What to produce: From the first line of the data below through the line bearing "o = bpy.data.objects.new('roof_tile', ROOFT);", reproduce each line exactly; do not include pictures.

Source material:
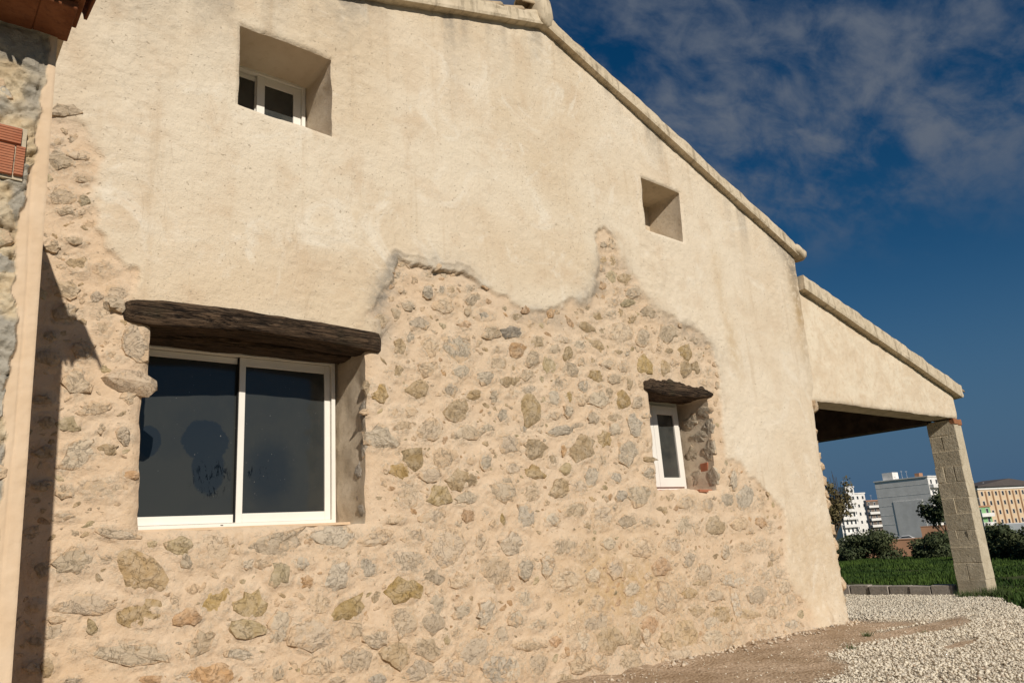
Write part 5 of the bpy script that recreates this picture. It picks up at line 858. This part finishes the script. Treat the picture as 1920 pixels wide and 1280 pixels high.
def ribbed_brick(x0, x1, z0, z1, tilt=0.0):
    m = MB(); n = max(2, int((z1 - z0) / 0.013)); dz = (z1 - z0) / n
    m.box(x0, x1, 0.0, 0.10, z0, z1)
    for i in range(n): m.box(x0 + 0.001, x1 - 0.001, -0.005, -0.0005, z0 + i * dz + 0.0015, z0 + (i + 1) * dz - 0.0015)
    o = m.build('brick', M['brick_orange'], ann, loc=(0, -0.055, 0)); o.rotation_euler = (0, tilt, 0); return o
ribbed_brick(0.02, 0.292, 3.245, 3.325); ribbed_brick(-0.02, 0.270, 3.085, 3.232); ribbed_brick(0.276, 0.312, 3.09, 3.235)
MB().box(-0.03, 0.313, -0.04, 0.08, 3.07, 3.34, 0.004).build('mortar_bed', M['block_concrete'], ann)
# eave: two oversailing brick courses and barrel tiles
for k, x1 in enumerate((0.437, 0.285, 0.142, -0.014, -0.17, -0.326)):
    MB().box(x1 - 0.15, x1, -2.03, -1.74, 3.90, 3.94, 0.002).build('eave_brick', M['eave_clay_shaded'], ann, bevel=0.004, loc=(0, 1.75, 0))
for k, x1 in enumerate((0.465, 0.29, 0.115, -0.06, -0.235)):
    MB().box(x1 - 0.17, x1, -2.10, -1.80, 3.952, 3.992, 0.002).build('eave_brick', M['eave_clay_shaded'], ann, bevel=0.004, loc=(0, 1.75, 0))
MB().box(-6.0, 0.43, -2.0, -0.08, 3.94, 3.9515).build('eave_bed', M['verge_mortar'], ann, loc=(0, 1.75, 0))
ROOFT = tile_mesh(0.45, 0.08, 0.095); ROOFT.materials.append(M['eave_clay_shaded'])
aroof = MB().box(-6.0, 0.42, -2.08, -0.10, 3.994, 4.02).build('roof', M['clay_tile'], ann, loc=(0, 1.75, 0))
for i in range(5):
    for j in range(1 if i == 0 else 5):
        o = bpy.data.objects.new('roof_tile', ROOFT); COL.objects.link(o); o.parent = aroof; o.location = (0.425 - i * 0.205, -1.82 + j * 0.37, 4.01 + 0.005 * (j % 2)); o.rotation_euler = (0, 0.02, math.radians(-90)); 

# ------------------------------------------------------------------ town in the distance
for nm, c in (('town_white', (0.78, 0.76, 0.72)), ('town_grey', (0.55, 0.55, 0.55)), ('town_pale', (0.73, 0.715, 0.68)), ('town_beige', (0.66, 0.50, 0.33)), ('town_brown', (0.30, 0.17, 0.09)), ('town_dark', (0.16, 0.13, 0.11)), ('town_green', (0.22, 0.42, 0.20)), ('town_glass', (0.035, 0.045, 0.055)),
              ('slate_roof', (0.10, 0.085, 0.08)), ('terracotta', (0.40, 0.22, 0.13)), ('skip_green', (0.01, 0.16, 0.09)), ('car_white', (0.75, 0.75, 0.75)), ('car_grey', (0.30, 0.32, 0.34)), ('car_dark', (0.05, 0.06, 0.08)), ('canvas', (0.75, 0.74, 0.72))):
    simple(nm, c, 0.08, 0.4, 0.75, 0.002, 3)
def block(name, label, corner, H, dep_l, wid_r, th, mat, roofmat, rows, cols_r, cols_l=0, balcony=False, parapet=0.5, win=(1.0, 1.3), wmat='town_glass', strip=None, group='town buildings on the skyline'):
    t = tag(empty(name, corner), label, 'building', group); t.rotation_euler = (0, 0, math.radians(th))
    MB().box(0, wid_r, 0, dep_l, -3, H).build('wall', M[mat], t)
    MB().box(-0.25, wid_r + 0.25, -0.25, dep_l + 0.25, H + 0.001, H + parapet).build('roof', M[roofmat], t)
    fh = H / max(rows, 1); ww, wh = win
    for r in range(rows):
        for c in range(cols_r):
            x = (c + 0.5) * wid_r / cols_r; z = r * fh + fh * 0.35
            f = MB().box(x - ww / 2 - 0.1, x + ww / 2 + 0.1, -0.06, 0.02, z - 0.1, z + wh + 0.1).build('window', M['town_white'], t); MB().box(x - ww / 2, x + ww / 2, -0.10, -0.061, z, z + wh).build('pane', M[wmat], f)
        for c in range(cols_l):
            y = (c + 0.5) * dep_l / cols_l; z = r * fh + fh * 0.35
            f = MB().box(-0.06, 0.02, y - ww / 2 - 0.1, y + ww / 2 + 0.1, z - 0.1, z + wh + 0.1).build('window', M['town_white'], t); MB().box(-0.10, -0.061, y - ww / 2, y + ww / 2, z, z + wh).build('pane', M[wmat], f)
        if balcony: MB().box(0.3, wid_r - 0.3, -1.3, -0.11, r * fh - 0.12, r * fh + 0.95).build('balcony', M['town_white'], t)
    if strip:
        for c in range(1, cols_r): x = c * wid_r / cols_r; MB().box(x - 0.45, x + 0.45, -0.14, 0.02, 0, H - 0.6).build('pilaster', M[strip], t)
    for q in (0.25, 0.7): MB().tube((wid_r * q, dep_l * 0.5, H), (wid_r * q, dep_l * 0.5, H + 3.0), 0.06, 0.05, 4).tube((wid_r * q - 0.8, dep_l * 0.5, H + 2.7), (wid_r * q + 0.8, dep_l * 0.5, H + 2.7), 0.04, 0.04, 4).build('aerial', M['town_grey'], t)
    return t
block('apartment_block', 'white four storey apartment block with stacked balconies, leftmost in the distance', (292.4, 147.4, -3.7), 11.8, 5.0, 9.2, -14, 'town_white', 'town_white', 4, 4, 0, True)
block('apartment_block', 'small white upper storey block stepping up behind the balconied flats', (311.9, 153.2, -3.0), 18.2, 3.3, 4.9, -14, 'town_white', 'town_white', 6, 2, 0)
block('apartment_block', 'taller white block with a column of dark windows beside the dark building', (330.3, 161.2, -4.6), 17.6, 8.0, 9.6, -14, 'town_white', 'town_white', 5, 3, 0, False)
block('apartment_block', 'dark brown building in the gap beside the large blank wall', (350.9, 164.5, -4.7), 14.5, 6.0, 11.0, -14, 'town_dark', 'terracotta', 5, 3, 0, True)
b3 = block('party_wall_building', 'large block with a blank grey party wall seen through the carport', (259.8, 98.8, -6.8), 20.4, 17.6, 7.6, -2, 'town_white', 'town_white', 6, 2, 0, True, 0.35)
for k in range(6): MB().box(-0.05, 0.02, 0.2, 17.4, 3.2 + k * 3.0, 3.26 + k * 3.0).build('wall_joint', M['town_pale'], b3)
MB().box(-0.12, 0.02, 3.0, 12.5, -2.9, 13.5).build('wall_patch', M['town_pale'], b3)
for (a, b, c, d, h, m) in ((1.0, 5.0, 11.5, 15.0, 2.4, 'town_white'), (1.5, 4.0, 3.0, 4.5, 1.2, 'terracotta')): MB().box(a, b, c, d, 20.76, 20.76 + h).build('roof_hut', M[m], b3)
block('rooftop_house', 'low red brick rooftop behind the grey party wall', (335.0, 145.0, -5.0), 19.5, 6, 7.0, -14, 'terracotta', 'terracotta', 1, 1, 0, False, 0.4)
b4 = block('apartment_block', 'long beige apartment block with brown pilasters right of the pillar', (311.6, 103.1, -7.8), 17.2, 6.0, 42.0, -10, 'town_beige', 'town_white', 5, 9, 0, False, 0.9, (1.2, 1.5), 'town_glass', 'town_brown')
MB().prism([(-1, 18.15), (43, 18.15), (43, 18.6), (21, 21.0), (-1, 18.6)], -1.0, 9.0).build('roof', M['slate_roof'], b4)
b5 = block('terrace_house', 'narrow green and white house beside the beige block', (254.5, 84.7, -5.3), 8.1, 3.0, 6.6, -14, 'town_green', 'terracotta', 3, 2, 0, True, 0.5)
# garden walls
def garden_wall(label, p0, p1, h, th, mat):
    p0 = Vector((p0[0], p0[1], 0)); p1 = Vector((p1[0], p1[1], 0)); L = (p1 - p0).length; t = tag(empty('garden_wall', (p0.x, p0.y, float(gz(p0.x, p0.y)) - 0.05)), label, 'wall')
    t.rotation_euler = (0, 0, math.atan2((p1 - p0).y, (p1 - p0).x)); MB().box(0, L, 0, th, -0.6, h).build('wall', M[mat], t); MB().box(-0.05, L + 0.05, -0.05, th + 0.05, h + 0.001, h + 0.08).build('coping', M['terracotta'], t)
garden_wall('brown rendered garden wall behind the grass', (55.4, 17.2), (53.6, 21.6), 1.2, 0.25, 'terracotta')
garden_wall('taller brown wall half hidden behind the pillar', (103.0, 33.0), (101.4, 37.2), 2.3, 0.3, 'terracotta')
# parked cars
def car(label, loc, rz_, mat):
    t = tag(empty('parked_car', loc), label, 'car', 'cars parked below the town'); t.rotation_euler = (0, 0, rz_)
    side = [(-2.1, 0.35), (2.1, 0.35), (2.15, 0.7), (1.9, 0.85), (1.1, 0.95), (0.5, 1.42), (-1.0, 1.45), (-1.75, 0.98), (-2.1, 0.9)]
    MB().prism(side, -0.85, 0.85).build('body', M[mat], t, bevel=0.06)
    MB().prism([(0.95, 0.96), (0.48, 1.36), (-0.95, 1.38), (-1.5, 0.99)], -0.87, 0.87).build('side_windows', M['town_glass'], t)
    MB().prism([(1.07, 0.97), (0.55, 1.40), (0.60, 1.41), (1.14, 0.98)], -0.7, 0.7).build('windscreen', M['town_glass'], t)
    for x in (-1.35, 1.3):
        for y in (-0.88, 0.68): MB().tube((x, y, 0.32), (x, y + 0.2, 0.32), 0.32, 0.32, 12).build('wheel', M['rubber'], t)
car('white car parked nearest the blank grey wall', (173.7, 71.5, -3.9), 2.0, 'car_white')
car('grey car parked in the middle of three cars', (173.0, 73.6, -3.9), 2.0, 'car_grey')
car('dark car parked at the left of three cars', (172.4, 76.0, -3.9), 2.1, 'car_dark')
cn = tag(empty('white_canopy', (180.7, 80.2, float(gz(180.7, 80.2)))), 'white arched canopy standing left of the parked cars', 'canopy'); cn.rotation_euler = (0, 0, math.radians(-60))
m = MB(); pr = [(-2.2 + 4.4 * i / 10, 2.0 + 0.6 * math.sin(math.pi * i / 10)) for i in range(11)]; m.prism(pr + [(x, z - 0.12) for x, z in reversed(pr)], -2, 2); m.build('cover', M['canvas'], cn)
for x in (-2.1, 2.1):
    for y in (-1.8, 1.8): MB().tube((x, y, -0.3), (x, y, 2.2), 0.08, 0.08).build('post', M['town_grey'], cn)
dp = tag(empty('rubbish_container', (104.3, 29.3, float(gz(104.3, 29.3)))), 'green wheeled rubbish container standing right of the pillar', 'container'); dp.rotation_euler = (0, 0, math.radians(-70))
MB().prism([(-0.85, 0.25), (0.85, 0.25), (1.0, 1.35), (-1.0, 1.35)], -0.55, 0.55).build('bin', M['skip_green'], dp, bevel=0.03)
MB().prism([(-1.03, 1.36), (1.03, 1.36), (0.9, 1.55), (0.0, 1.62), (-0.9, 1.55)], -0.6, 0.6).build('lid', M['skip_green'], dp)
for x in (-0.7, 0.7):
    for y in (-0.45, 0.35): MB().tube((x, y, 0.13), (x, y + 0.1, 0.13), 0.13, 0.13, 10).build('wheel', M['rubber'], dp)
vn = tag(empty('parked_van', (106.5, 27.6, float(gz(106.5, 27.6)))), 'white van parked beside the green container', 'van'); vn.rotation_euler = (0, 0, math.radians(-80))
MB().prism([(-2.4, 0.4), (2.3, 0.4), (2.35, 1.0), (1.9, 1.2), (1.4, 2.0), (-2.4, 2.05)], -0.95, 0.95).build('body', M['car_white'], vn, bevel=0.06)
MB().prism([(1.85, 1.22), (1.42, 1.9), (1.47, 1.92), (1.92, 1.23)], -0.8, 0.8).build('windscreen', M['town_glass'], vn)
for x in (-1.5, 1.5):
    for y in (-0.97, 0.77): MB().tube((x, y, 0.34), (x, y + 0.2, 0.34), 0.34, 0.34, 12).build('wheel', M['rubber'], vn)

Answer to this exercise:
Write part 5 of the bpy script that recreates this picture. It picks up at line 858. This part finishes the script. Treat the picture as 1920 pixels wide and 1280 pixels high.
def ribbed_brick(x0, x1, z0, z1, tilt=0.0):
    m = MB(); n = max(2, int((z1 - z0) / 0.013)); dz = (z1 - z0) / n
    m.box(x0, x1, 0.0, 0.10, z0, z1)
    for i in range(n): m.box(x0 + 0.001, x1 - 0.001, -0.005, -0.0005, z0 + i * dz + 0.0015, z0 + (i + 1) * dz - 0.0015)
    o = m.build('brick', M['brick_orange'], ann, loc=(0, -0.055, 0)); o.rotation_euler = (0, tilt, 0); return o
ribbed_brick(0.02, 0.292, 3.245, 3.325); ribbed_brick(-0.02, 0.270, 3.085, 3.232); ribbed_brick(0.276, 0.312, 3.09, 3.235)
MB().box(-0.03, 0.313, -0.04, 0.08, 3.07, 3.34, 0.004).build('mortar_bed', M['block_concrete'], ann)
# eave: two oversailing brick courses and barrel tiles
for k, x1 in enumerate((0.437, 0.285, 0.142, -0.014, -0.17, -0.326)):
    MB().box(x1 - 0.15, x1, -2.03, -1.74, 3.90, 3.94, 0.002).build('eave_brick', M['eave_clay_shaded'], ann, bevel=0.004, loc=(0, 1.75, 0))
for k, x1 in enumerate((0.465, 0.29, 0.115, -0.06, -0.235)):
    MB().box(x1 - 0.17, x1, -2.10, -1.80, 3.952, 3.992, 0.002).build('eave_brick', M['eave_clay_shaded'], ann, bevel=0.004, loc=(0, 1.75, 0))
MB().box(-6.0, 0.43, -2.0, -0.08, 3.94, 3.9515).build('eave_bed', M['verge_mortar'], ann, loc=(0, 1.75, 0))
ROOFT = tile_mesh(0.45, 0.08, 0.095); ROOFT.materials.append(M['eave_clay_shaded'])
aroof = MB().box(-6.0, 0.42, -2.08, -0.10, 3.994, 4.02).build('roof', M['clay_tile'], ann, loc=(0, 1.75, 0))
for i in range(5):
    for j in range(1 if i == 0 else 5):
        o = bpy.data.objects.new('roof_tile', ROOFT); COL.objects.link(o); o.parent = aroof; o.location = (0.425 - i * 0.205, -1.82 + j * 0.37, 4.01 + 0.005 * (j % 2)); o.rotation_euler = (0, 0.02, math.radians(-90)); 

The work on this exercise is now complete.